WHAT YOU HAVE TO DO: All lines from the beginning of the listing through the line with "wp(-.66, .058, .0037)], .0036, 'cable', pb)" are to be copied word for word; the pictures are not.

SUPPLIED MATERIAL:
########

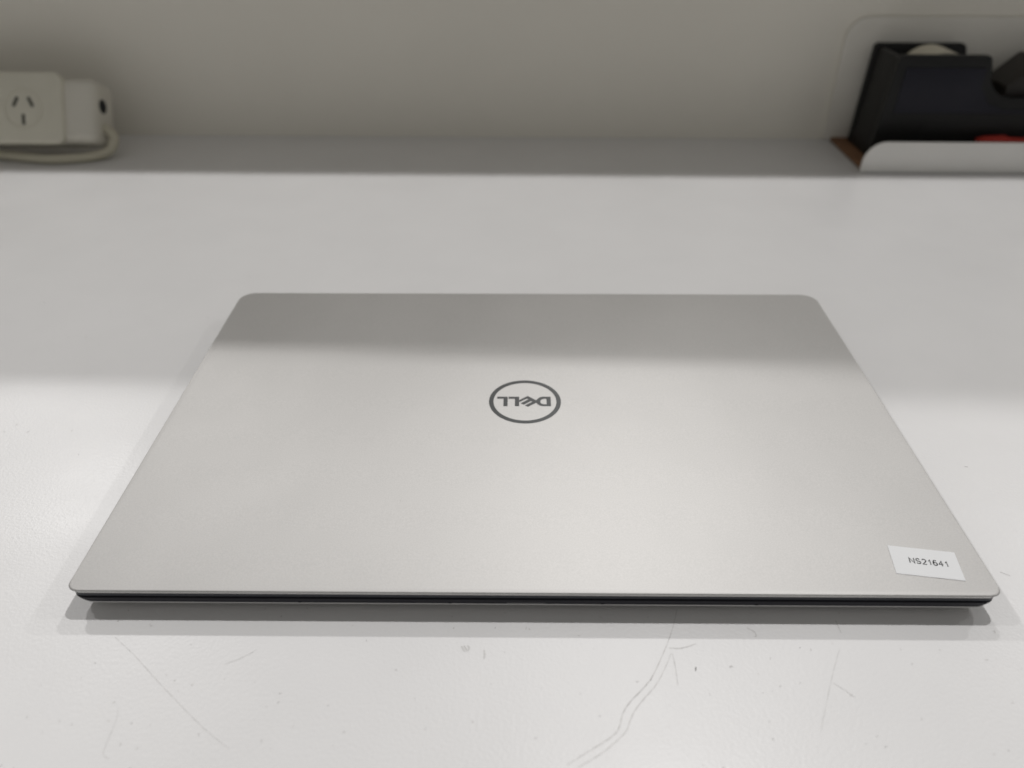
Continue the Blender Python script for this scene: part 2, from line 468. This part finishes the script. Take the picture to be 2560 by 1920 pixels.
# ------------------------------------------------------------------ power board (left, against the wall)
TH = math.radians(28); OFF_F = .0815; ZF = .0172
pb = empty('power_board', wp(-.45, .065, 0), 'cream white power board with a three pin socket, tilted back near the wall', 'power board')
PF = WF @ Matrix(((1, 0, 0, 0), (0, math.cos(TH), -math.sin(TH), OFF_F), (0, math.sin(TH), math.cos(TH), ZF), (0, 0, 0, 1)))
rbox('body', -.64, -.3405, -.0362, -.0035, .0026, .0518, .007, .0055, 'plastic2', pb, PF, 'x')
for k in range(3):
    cx = -.3985 - .078*k
    pl = rbox('socket_plate', cx - .0365, cx + .0350, -.0075, 0, 0.0, .0556, .008, .0025, 'plastic', pb, PF, 'y')
    sx = cx + .0040
    v, f = loft([[(sx + r*math.cos(2*math.pi*i/48), y, .0268 + r*math.sin(2*math.pi*i/48)) for i in range(48)]
                 for r, y in ((.0152, -.0006), (.0152, .0005), (.0144, .0005), (.0144, -.0006))], False, False)
    build('socket_ring', [PF @ Vector(q) for q in v], f, 'plastic', pl)
    for dx, z, a in ((-.0060, .0320, 26), (.0060, .0318, -26), (-.0002, .0185, 0)):
        t = PF @ Matrix.Translation((sx + dx, -.0009, z)) @ Matrix.Rotation(math.radians(a), 4, 'Y')
        rbox('slot', -.0013, .0013, 0, .0012, -.0041, .0041, .0008, .0001, 'slot', pl, t, 'y')
cyl('cord_hole', PF @ Vector((-.3405, -.0175, .0325)), WT, .0056, .0008, 'hole', pb, None, 32)
tube('cord', [wp(-.346, .0570, .0225), wp(-.3385, .0575, .0215), wp(-.3335, .0600, .0150), wp(-.3380, .0665, .0065), wp(-.3520, .0725, .0037),
              wp(-.368, .0770, .0037), wp(-.384, .0782, .0037), wp(-.404, .0742, .0037), wp(-.430, .068, .0037), wp(-.48, .062, .0037), wp(-.56, .058, .0037), wp(-.66, .058, .0037)], .0036, 'cable', pb)

# ------------------------------------------------------------------ white tray (right)
tr = empty('desk_tray', wp(.37, .044, 0), 'white tray with a tall back panel, a low rounded front lip and a brown floor', 'tray')
rbox('floor', .2655, .50, .0045, .0855, .0006, .0030, .002, .0004, 'brown', tr, WF, 'z')
def corner_poly(x0, x1, z1, r, zb=0.0):
    P = [(x1, zb), (x0, zb)]
    P.append((x0, z1 - r))
    for i in range(1, 13):
        a = math.pi - math.pi/2*i/12
        P.append((x0 + r + r*math.cos(a), z1 - r + r*math.sin(a)))
    P += [(x1 - r, z1)]
    for i in range(1, 13):
        a = math.pi/2 - math.pi/2*i/12
        P.append((x1 - r + r*math.cos(a), z1 - r + r*math.sin(a)))
    return P
prism('front_lip', corner_poly(.2630, .504, .0240, .0165, .0004), .0860, .0882, 'tray', tr, WF, .0004)
prism('back_panel', corner_poly(.2600, .504, .0985, .0170, .0004), 0.0012, .0036, 'tray_back', tr, WF, .0004)

# ------------------------------------------------------------------ tape dispenser standing in the tray
td = empty('tape_dispenser', wp(.33, .040, .003), 'black desktop tape dispenser with a cream tape roll, standing in the white tray', 'tape dispenser')
zb = .0031
def wallpoly(x0b, x0t, xr, zt, dip, x_end):
    P = [(x_end, zb), (x0b, zb), (x0t, zt - .002), (x0t + .002, zt)]
    r = .005
    for i in range(0, 9):
        a = math.pi/2 - math.pi/2*i/8
        P.append((xr - r + r*math.cos(a), zt - r + r*math.sin(a)))
    # concave sweep down to the neck, then out to the cutter arm
    cx = xr + .0005
    for i in range(0, 11):
        a = math.pi + math.pi/2*i/10
        P.append((cx + .0235 + .0225*math.cos(a), dip + .0215 + .0215*math.sin(a)))
    P += [(x_end, dip + .001)]
    return P
prism('near_wall', wallpoly(.2750, .2805, .3500, .0822, .0515, .432), .0615, .0665, 'black', td, WF, .0006)
prism('far_wall', wallpoly(.2770, .2800, .3530, .0815, .0515, .432), .0130, .0180, 'black', td, WF, .0006)
prism('end_wall', [(.2775, zb), (.2825, .0790), (.2880, .0790), (.2870, zb)], .0178, .0617, 'black', td, WF, .0006)
prism('base', [(.2870, zb), (.2870, .030), (.432, .030), (.432, zb)], .0178, .0617, 'black', td, WF)
prism('side_panel', [(.2860, .0400), (.2870, .0735), (.3470, .0735), (.3475, .0600), (.3560, .0480), (.3700, .0430), (.430, .0430), (.430, .0400)], .0655, .0674, 'black_blue', td, WF, .0005)
arm = prism('cutter_arm', [(.372, .030), (.372, .058), (.392, .077), (.440, .080), (.440, .030)], .0225, .0570, 'brown_arm', td, WF, .001)
prism('blade', [(.436, .080), (.436, .0825), (.4375, .0825), (.4375, .080)], .0240, .0555, 'steel', arm, WF)
roll = cyl('tape_roll', wp(.3205, .040, .0578), WN, .0245, .030, 'tape', td, None, 64, .0125, .0004)
cyl('roll_core', wp(.3205, .040, .0578), WN, .0124, .038, 'core', roll, None, 40)

# a small red thing lying in the tray, just above the lip
rb = prism('red_block', [(.352, .0031), (.352, .0235), (.358, .0250), (.3735, .0258), (.376, .0243), (.396, .0234), (.396, .0031)], .0725, .0820, 'red', None, WF, .0008)
rb['label'] = 'small red block peeking over the white tray lip below the tape dispenser'
rb['category'] = 'block'

S.render.engine = 'CYCLES'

########

FINISHED TASK:
Continue the Blender Python script for this scene: part 2, from line 468. This part finishes the script. Take the picture to be 2560 by 1920 pixels.
# ------------------------------------------------------------------ power board (left, against the wall)
TH = math.radians(28); OFF_F = .0815; ZF = .0172
pb = empty('power_board', wp(-.45, .065, 0), 'cream white power board with a three pin socket, tilted back near the wall', 'power board')
PF = WF @ Matrix(((1, 0, 0, 0), (0, math.cos(TH), -math.sin(TH), OFF_F), (0, math.sin(TH), math.cos(TH), ZF), (0, 0, 0, 1)))
rbox('body', -.64, -.3405, -.0362, -.0035, .0026, .0518, .007, .0055, 'plastic2', pb, PF, 'x')
for k in range(3):
    cx = -.3985 - .078*k
    pl = rbox('socket_plate', cx - .0365, cx + .0350, -.0075, 0, 0.0, .0556, .008, .0025, 'plastic', pb, PF, 'y')
    sx = cx + .0040
    v, f = loft([[(sx + r*math.cos(2*math.pi*i/48), y, .0268 + r*math.sin(2*math.pi*i/48)) for i in range(48)]
                 for r, y in ((.0152, -.0006), (.0152, .0005), (.0144, .0005), (.0144, -.0006))], False, False)
    build('socket_ring', [PF @ Vector(q) for q in v], f, 'plastic', pl)
    for dx, z, a in ((-.0060, .0320, 26), (.0060, .0318, -26), (-.0002, .0185, 0)):
        t = PF @ Matrix.Translation((sx + dx, -.0009, z)) @ Matrix.Rotation(math.radians(a), 4, 'Y')
        rbox('slot', -.0013, .0013, 0, .0012, -.0041, .0041, .0008, .0001, 'slot', pl, t, 'y')
cyl('cord_hole', PF @ Vector((-.3405, -.0175, .0325)), WT, .0056, .0008, 'hole', pb, None, 32)
tube('cord', [wp(-.346, .0570, .0225), wp(-.3385, .0575, .0215), wp(-.3335, .0600, .0150), wp(-.3380, .0665, .0065), wp(-.3520, .0725, .0037),
              wp(-.368, .0770, .0037), wp(-.384, .0782, .0037), wp(-.404, .0742, .0037), wp(-.430, .068, .0037), wp(-.48, .062, .0037), wp(-.56, .058, .0037), wp(-.66, .058, .0037)], .0036, 'cable', pb)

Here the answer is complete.